What the exercise asks: Extract only the first line of the listing and every line after it up to and including the one with "tag(obj('wall_outside', bm, M['dull_metal']), kind='structure')". Omit the pictures.

Provided data:
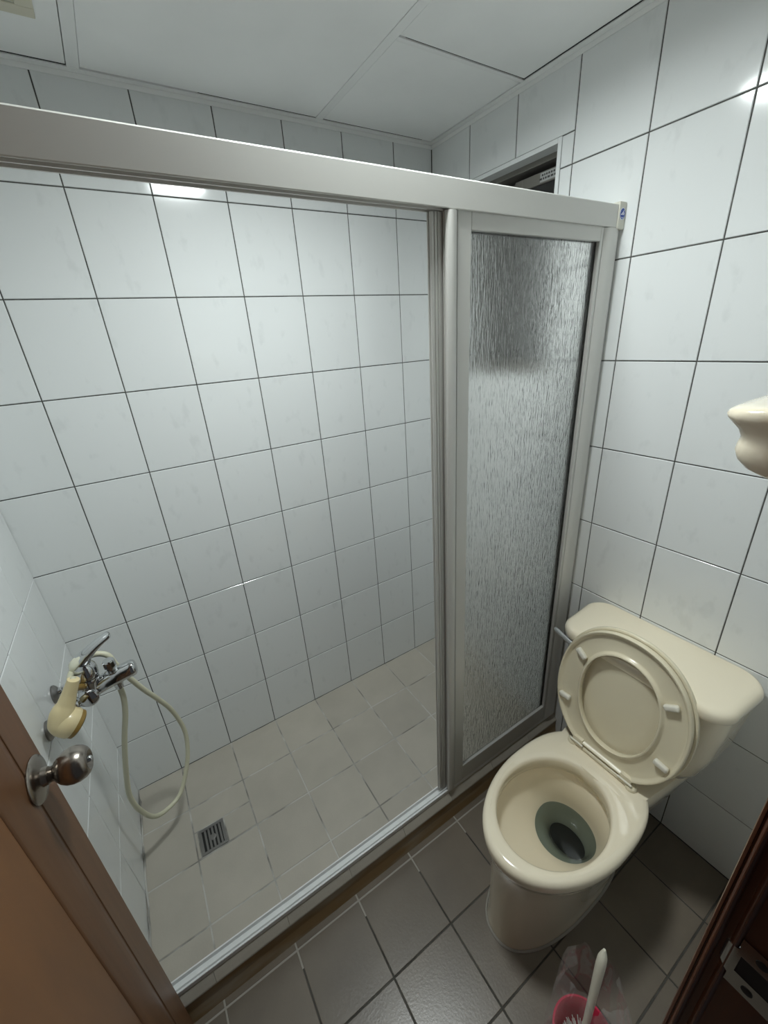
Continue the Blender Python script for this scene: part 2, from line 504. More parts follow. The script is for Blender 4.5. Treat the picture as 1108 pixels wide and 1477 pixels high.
# printed paper label on the top rail of the near sash
st = new(); box(st, XR + 0.0612, XR + 0.0618, y0 + 0.026, y0 + 0.115, z1 - 0.066, z1 - 0.043)
lab = obj('paper_label', st, M['sticker_grey'], win)
pr = new()
for r in range(2):
    yy = y0 + 0.034
    while yy < y0 + 0.108:
        w_ = random.uniform(0.004, 0.009)
        box(pr, XR + 0.0608, XR + 0.0613, yy, yy + w_, z1 - 0.061 + 0.009 * r, z1 - 0.056 + 0.009 * r)
        yy += w_ + 0.003
obj('print', pr, M['text_dark'], lab)
# dark air shaft wall outside the window
bm = new(); box(bm, XR + 0.55, XR + 0.60, -1.2, 0.5, 0.8, 3.0)
tag(obj('wall_outside', bm, M['dull_metal']), kind='structure')

# ------------------------------------------------------------------ door frame and door
JAMB_X = 0.715
frame = tag(empty('trim_2', (JAMB_X, YF, 0)), kind='structure')
tag(frame, 'dark brown wooden door frame with beaded moulding')
prof = [(DX1 + 0.03, -1.4605), (0.7185, -1.4605), (0.7158, -1.4613), (0.7150, -1.4635)]
def bead(yc, r, h):
    return [(0.7150 - h * math.sin(math.pi * k / 6), yc + r - 2 * r * k / 6) for k in range(7)]
prof += [(0.7165, -1.4640), (0.7165, -1.4650)] + bead(-1.4683, 0.0030, 0.0025) + [(0.7168, -1.4715), (0.7168, -1.4770)] + bead(-1.4810, 0.0026, 0.0022) + [(0.7160, -1.4840), (0.7160, -1.600), (DX1 + 0.03, -1.600)]
bm = new(); loft(bm, [[Vector((x, y, z)) for x, y in prof] for z in (0.0, DH)])
bm2 = bm
jr = obj('jamb', bm, M['jamb'], frame)
bm = new(); box(bm, DX0 - 0.035, DX0, YF - 0.13, -1.458, 0.0, DH, 0.002)
obj('jamb', bm, M['jamb'], frame)
bm = new(); box(bm, DX0 - 0.035, DX1 + 0.03, YF - 0.13, -1.458, DH, DH + 0.045, 0.002)
obj('head', bm, M['jamb'], frame)
# strike plate on the right jamb
bm = new()
SX = 0.7145
def plate_quad(ya, yb, za, zb):
    box(bm, SX - 0.0006, SX + 0.0012, min(ya, yb), max(ya, yb), min(za, zb), max(za, zb))
# a plate with a rectangular latch hole
plate_quad(-1.484, -1.520, 1.0545, 1.0780); plate_quad(-1.484, -1.520, 1.0060, 1.0285)
plate_quad(-1.484, -1.4875, 1.0285, 1.0545); plate_quad(-1.5160, -1.520, 1.0285, 1.0545)
# curved lip towards the room
lip = []
for k in range(7):
    t = k / 6
    yy = -1.4845 + 0.0110 * t; xx = SX - 0.0010 + 0.0058 * t * t
    hz = 0.0215 - 0.0075 * t
    lip.append([Vector((xx - 0.0012, yy, 1.0420 - hz)), Vector((xx - 0.0012, yy, 1.0420 + hz)), Vector((xx, yy, 1.0420 + hz)), Vector((xx, yy, 1.0420 - hz))])
loft(bm, lip)
sp = obj('strike_plate', bm, M['chrome'], frame, smooth=True, angle=40)
tag(sp, 'steel strike plate with a curved lip on the right jamb')
bm = new(); box(bm, SX + 0.0005, SX + 0.0030, -1.5160, -1.4875, 1.0285, 1.0545)
obj('latch_hole', bm, M['black'], sp)
for zz in (1.0660, 1.0170):
    bm = new(); lathe(bm, (SX - 0.0003, -1.5000, zz), (-1, 0, 0), [(0, 0.0045), (0.0008, 0.0045), (0.0010, 0.003)], 16)
    obj('screw', bm, M['black'], sp, smooth=True, angle=30)

PA, PB = Vector((0.108, -0.790, 0)), Vector((0.048, -1.450, 0))
ex = (PA - PB).normalized(); DW = (PA - PB).length
door = tag(empty('door_1', (PB.x, PB.y, 0.012), math.atan2(ex.y, ex.x)), kind='structure')
tag(door, 'brown wooden door opened inward with a round steel knob')
# local: x from hinge to free edge, visible face towards -y
DZ = 2.02
def dbox(name, x0, x1, y0, y1, z0, z1, m, bev=0.0015):
    bm = new(); box(bm, x0, x1, y0, y1, z0, z1, bev, 2)
    return obj(name, bm, m, door, local=True)
dbox('stile', DW - 0.0585, DW, 0.0, 0.036, 0, DZ, M['door_wood'])
dbox('stile', 0.0, 0.0585, 0.0, 0.036, 0, DZ, M['door_wood'])
dbox('rail', 0.059, DW - 0.059, 0.0, 0.036, 0, 0.12, M['door_wood'])
dbox('rail', 0.059, DW - 0.059, 0.0, 0.036, DZ - 0.10, DZ, M['door_wood'])
# ogee moulding around the sunk panel
def ogee_ring(off, dep):
    a, b, c, d = 0.059 + off, DW - 0.059 - off, 0.12 + off, DZ - 0.10 - off
    return [Vector((a, dep, c)), Vector((b, dep, c)), Vector((b, dep, d)), Vector((a, dep, d))]
og = [(0.0, 0.030), (0.0, 0.0012), (0.0022, 0.0020), (0.004, 0.0004), (0.012, -0.0002), (0.022, 0.0008), (0.034, 0.0034), (0.046, 0.0072), (0.056, 0.0094), (0.0595, 0.0130), (0.061, 0.030)]
bm = new(); loft(bm, [ogee_ring(o_, d_) for o_, d_ in og], False, False)
obj('moulding', bm, M['door_wood'], door, smooth=True, local=True, angle=40)
dbox('panel', 0.118, DW - 0.118, 0.0120, 0.030, 0.18, DZ - 0.16, M['door_panel'])
# round knob with rosette and privacy button
KX, KZ = DW - 0.0415, 1.0155 - 0.012
bm = new()
ko = (KX, 0.0, KZ)
lathe(bm, ko, (0, -1, 0), [(0.005, 0.0115), (0.022, 0.0115), (0.024, 0.013), (0.026, 0.0165), (0.031, 0.0215), (0.038, 0.0255), (0.046, 0.0275), (0.054, 0.0272), (0.062, 0.0245), (0.067, 0.0205), (0.0695, 0.0165), (0.0695, 0.0135), (0.066, 0.0105), (0.064, 0.004)], 40)
knob = obj('knob', bm, M['steel'], door, smooth=True, local=True, angle=50)
tag(knob, 'round brushed steel door knob')
bm = new()
lathe(bm, ko, (0, -1, 0), [(0.0, 0.0360), (0.002, 0.0365), (0.004, 0.035), (0.0065, 0.024), (0.009, 0.0145), (0.016, 0.0128)], 40)
obj('rosette', bm, M['steel'], knob, smooth=True, local=True, angle=50)
bm = new(); lathe(bm, (KX, 0, KZ), (0, -1, 0), [(0.060, 0.0050), (0.071, 0.0048), (0.0725, 0.0035)], 20)
obj('lock_button', bm, M['chrome'], knob, smooth=True, local=True, angle=40)

# ------------------------------------------------------------------ ceiling lamp
lamp = tag(empty('ceiling_light', (LAMP_POS[0], LAMP_POS[1], ZC)), 'round recessed white ceiling light above the toilet and shower rail', 'light')
LO_ = (LAMP_POS[0], LAMP_POS[1], ZC)
bm = new(); lathe(bm, LO_, (0, 0, -1), [(-LAMP_RECESS - 0.004, LAMP_R), (0.001, LAMP_R + 0.001), (0.004, LAMP_R + 0.004), (0.004, LAMP_R + 0.012), (0.0006, LAMP_R + 0.016)], 56, False, False)
obj('ring', bm, M['ceiling_strip'], lamp, smooth=True, angle=30)
bm = new(); lathe(bm, LO_, (0, 0, -1), [(-LAMP_RECESS - 0.002, LAMP_R - 0.0005), (-LAMP_RECESS, LAMP_R - 0.0015)], 56)
obj('diffuser', bm, emit('lamp_glow', LAMP_COLOR, LAMP_STRENGTH), lamp)

# cream ventilation cover at the ceiling's back left
vent = tag(empty('ventilation_cover', (0.22, -0.36, ZC)), 'cream square ventilation cover on the ceiling at back left', 'vent')
vx0, vx1, vy0, vy1 = 0.12, 0.418, -0.47, -0.174
bm = new()
box(bm, vx0, vx1, vy0, vy0 + 0.03, ZC - 0.003, ZC - 0.0002, 0.001); box(bm, vx0, vx1, vy1 - 0.03, vy1, ZC - 0.003, ZC - 0.0002, 0.001)
box(bm, vx0, vx0 + 0.03, vy0 + 0.03, vy1 - 0.03, ZC - 0.003, ZC - 0.0002, 0.001); box(bm, vx1 - 0.03, vx1, vy0 + 0.03, vy1 - 0.03, ZC - 0.003, ZC - 0.0002, 0.001)
obj('frame', bm, M['cream_plastic'], vent)
for k in range(12):
    bm = new(); yy = vy0 + 0.034 + k * 0.0195
    box(bm, vx0 + 0.03, vx1 - 0.03, yy, yy + 0.012, ZC - 0.0028, ZC - 0.0004, 0.0006)
    obj('louvre', bm, M['cream_plastic'], vent)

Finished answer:
Continue the Blender Python script for this scene: part 2, from line 504. More parts follow. The script is for Blender 4.5. Treat the picture as 1108 pixels wide and 1477 pixels high.
# printed paper label on the top rail of the near sash
st = new(); box(st, XR + 0.0612, XR + 0.0618, y0 + 0.026, y0 + 0.115, z1 - 0.066, z1 - 0.043)
lab = obj('paper_label', st, M['sticker_grey'], win)
pr = new()
for r in range(2):
    yy = y0 + 0.034
    while yy < y0 + 0.108:
        w_ = random.uniform(0.004, 0.009)
        box(pr, XR + 0.0608, XR + 0.0613, yy, yy + w_, z1 - 0.061 + 0.009 * r, z1 - 0.056 + 0.009 * r)
        yy += w_ + 0.003
obj('print', pr, M['text_dark'], lab)
# dark air shaft wall outside the window
bm = new(); box(bm, XR + 0.55, XR + 0.60, -1.2, 0.5, 0.8, 3.0)
tag(obj('wall_outside', bm, M['dull_metal']), kind='structure')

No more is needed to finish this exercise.